According to the official resolution of the Ukrainian government, salaries of all state employees, from the lowest ranks to the Prime-Minister, range from UAH 5,000 to UAH 38,000 (from US$200 to US$1500). However, few would work for such a salary on the position of a top-manager in government. Therefore, there is a system of additional bonuses defined by Prime-Minister each month. According to the words of Minister Borodianskyi, the real total monthly wages in the government reach UAH 100,000 (US$4000) but not more than that.

As compared to Europe’s and even to the Ukrainian private sector’s top wages, this is not a very high salary for a top manager. In Germany, ministers earn €15,140 a month, in France – €10,094. Ukrainian salary in government is close to the Polish – €3,505. However, in all European countries, there are specific laws that determine salaries in government and bound them to some indicators. For example, in Finland, the minister’s salary is equal to the salary received by the Deputy Speaker of Parliament, minus 5%. Salaries of Polish top officials depend directly on the minimum and average salaries in the country.

The absence of such direct indicators and the possibility to assign bonuses for ministers creates the feeling of injustice among average Ukrainians.
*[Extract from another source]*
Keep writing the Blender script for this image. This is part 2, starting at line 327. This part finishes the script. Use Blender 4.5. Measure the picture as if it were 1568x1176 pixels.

On the other hand, according to the research of the Analytical Center of the Ukrainian Catholic University, Ukrainians still share many soviet and post-Soviet economic myths, thinking that the government should directly regulate prices or raise salaries. Due to the emergence of oligarchs in the 1990s, the widespread perception is that those, who honestly work for the government can be only poor. If a top-official is rich than he or she had to steal something somewhere. This is the trauma Ukrainians have yet to overcome.

One more consequence of the post-Soviet trauma is that Ukrainians tend to underestimate their own income and status:

Average self-estimation of income and spending by Ukrainians in UAH per month. Red — spending. Blue — income. Income is almost two times lower than spending on average, especially among poor people. Source: Report of the Analytical Center of the Ukrainian Catholic University.

Ukrainian Post and Deutsche Ban are equally successful, but only according to salaries of their top-managers

Nonetheless, if the critique of normal salaries in the government emerges due to the post-Soviet mentality of some Ukrainians, the indignation by the income of top-managers of state companies is more than reasonable.

For example, the salary of Ihor Smilianskyi, the top-manager of a state company Ukrposhta (Ukrainian Post), according to the financial plan, is US$75,000 per month that is almost equal to the salary of the top-manager of Deutsche Ban — €75,000. That is one of the highest salaries among state-employed managers in the European Union. However, such a salary is absolutely inappropriate to Ukrainian Post — the company that was almost dead a few years ago and now renews and develops but slowly, far behind the leading in Ukraine private-owned Nova Poshta (New Post). Also for comparison, the total income of the US Postmaster Megan J. Brennan, together with pension and other benefits, was only US$55,000 per month.

Another critical example was the premium of US$45,6 million in total paid to the top management of Naftogaz — Ukraine’s state-owned gas and oil company. Of this money, around half was paid to the Naftogaz CEO Andriy Koboliev.

Andriy Koboliev (right) and Yuriy Vitrenko (left), top managers of Naftogaz. Source: Ekonomichna Pravda

The bonus was bound to the positive decision of the Stockholm Arbitration against Russia on the total sum of US$4,5 billion. 1% of this sum was allocated as the premium for Naftogaz top-managers. One may say that this money was honestly earned by specific success.

However, on the other hand, the premium of US$45,6 million or UAH 700 million is 0,6% of the entire Ukrainian military budget. Such bonuses of some 150 managers could double the Ukrainian army. For the country at war, this issue is very sensitive.

Even though it is normal from the judicial point of view, not many Ukrainians can perceive as justified such a high income of one person hired by the state in the foreground of casualties in the front-line where soldiers still may have outdated equipment.